Op-Ed

Around the World with William F. Buckley Jr.

By Matthew Continetti

The Wall Street Journal

July 28, 2023

William F. Buckley Jr. kept busy. Between the publication of “God and Man at Yale” in 1951 when he was 25 years old and his death in 2008 at age 82, the founder of National Review magazine and leader of the conservative intellectual movement in America rarely stopped to catch his breath. In addition to penning a thrice-weekly newspaper column and innumerable magazine essays, Buckley gave speeches, hosted the television program “Firing Line,” wrote 57 books, performed on the piano and harpsichord, flew planes, painted, skied, traveled the globe and crossed oceans on his sailboat. He packed more activity and experience into a single year than most people could fit into a century.

Buckley’s enemy was tedium.
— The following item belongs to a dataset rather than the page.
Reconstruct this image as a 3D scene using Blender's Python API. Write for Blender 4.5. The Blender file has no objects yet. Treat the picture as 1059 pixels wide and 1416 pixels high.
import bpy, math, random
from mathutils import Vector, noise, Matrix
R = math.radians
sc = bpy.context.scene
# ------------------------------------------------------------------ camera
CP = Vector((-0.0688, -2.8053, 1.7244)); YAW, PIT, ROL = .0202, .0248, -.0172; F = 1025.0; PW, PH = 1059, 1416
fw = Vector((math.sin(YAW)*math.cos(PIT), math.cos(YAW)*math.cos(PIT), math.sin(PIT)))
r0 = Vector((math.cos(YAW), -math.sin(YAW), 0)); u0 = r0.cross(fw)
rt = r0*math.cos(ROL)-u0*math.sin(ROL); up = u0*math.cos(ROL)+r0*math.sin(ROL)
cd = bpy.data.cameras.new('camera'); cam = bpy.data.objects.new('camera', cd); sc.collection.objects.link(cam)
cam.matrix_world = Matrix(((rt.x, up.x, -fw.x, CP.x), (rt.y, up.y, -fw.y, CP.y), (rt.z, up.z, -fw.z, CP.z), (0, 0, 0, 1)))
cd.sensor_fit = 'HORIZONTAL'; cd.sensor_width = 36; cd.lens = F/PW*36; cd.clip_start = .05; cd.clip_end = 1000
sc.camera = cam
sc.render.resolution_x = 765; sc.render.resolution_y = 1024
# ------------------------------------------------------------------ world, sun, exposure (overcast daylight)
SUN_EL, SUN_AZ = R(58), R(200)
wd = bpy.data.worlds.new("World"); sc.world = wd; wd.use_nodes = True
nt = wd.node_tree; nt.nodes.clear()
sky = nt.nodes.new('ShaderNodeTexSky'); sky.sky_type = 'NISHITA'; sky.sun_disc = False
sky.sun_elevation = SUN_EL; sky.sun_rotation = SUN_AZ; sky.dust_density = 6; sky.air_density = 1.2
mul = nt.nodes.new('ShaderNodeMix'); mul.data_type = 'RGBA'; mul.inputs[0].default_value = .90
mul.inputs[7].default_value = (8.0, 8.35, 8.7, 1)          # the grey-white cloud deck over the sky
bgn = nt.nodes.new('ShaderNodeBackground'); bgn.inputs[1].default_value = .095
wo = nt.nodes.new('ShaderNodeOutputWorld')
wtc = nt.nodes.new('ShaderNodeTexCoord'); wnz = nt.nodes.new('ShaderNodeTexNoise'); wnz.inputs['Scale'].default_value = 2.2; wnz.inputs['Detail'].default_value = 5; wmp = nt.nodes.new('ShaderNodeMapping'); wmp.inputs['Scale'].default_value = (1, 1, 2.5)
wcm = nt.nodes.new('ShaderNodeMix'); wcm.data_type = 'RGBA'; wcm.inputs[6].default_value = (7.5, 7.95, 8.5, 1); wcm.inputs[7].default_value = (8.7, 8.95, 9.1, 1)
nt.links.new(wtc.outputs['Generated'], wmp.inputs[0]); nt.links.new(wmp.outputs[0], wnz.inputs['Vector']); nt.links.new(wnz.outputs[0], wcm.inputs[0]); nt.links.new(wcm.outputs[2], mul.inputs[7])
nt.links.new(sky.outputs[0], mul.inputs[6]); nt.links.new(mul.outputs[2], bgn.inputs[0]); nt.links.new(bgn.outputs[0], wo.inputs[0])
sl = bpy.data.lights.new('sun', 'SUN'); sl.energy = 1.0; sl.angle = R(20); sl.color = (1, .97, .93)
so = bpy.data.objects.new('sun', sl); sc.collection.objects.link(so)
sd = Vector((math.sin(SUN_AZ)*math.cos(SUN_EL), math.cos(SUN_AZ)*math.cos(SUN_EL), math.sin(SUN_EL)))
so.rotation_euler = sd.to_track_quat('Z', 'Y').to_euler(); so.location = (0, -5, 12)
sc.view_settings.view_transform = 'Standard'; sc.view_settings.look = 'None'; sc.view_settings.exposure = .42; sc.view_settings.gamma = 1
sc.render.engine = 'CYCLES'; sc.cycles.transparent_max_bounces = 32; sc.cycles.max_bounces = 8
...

He resisted indolence with the same intensity he brought to his fight against global communism and intrusive government. “Boredom is the deadliest poison, and it is a truism that it strikes hardest at the most comfortable,” he wrote, adducing one of Solzhenitsyn’s most memorable characters: “Ivan Denisovich suffered everything—except boredom.” Buckley inherited wealth from his father, a Texas oilman, but did not succumb to idleness. His collected writings record decades of sustained engagement in the political, cultural, social and recreational life of his country.

This summer offers a chance to revisit Buckley’s wit and zest for life. Editor and scholar Bill Meehan has gathered Buckley’s travel pieces and essays in a volume titled “Getting About.” Meanwhile publisher Rowman & Littlefield has reissued the first two of Buckley’s four sailing books—“Airborne” and “Atlantic High”—with new introductions by his novelist son, Christopher. These volumes are delightful reminders that the famous polemicist was also a gifted memoirist and raconteur.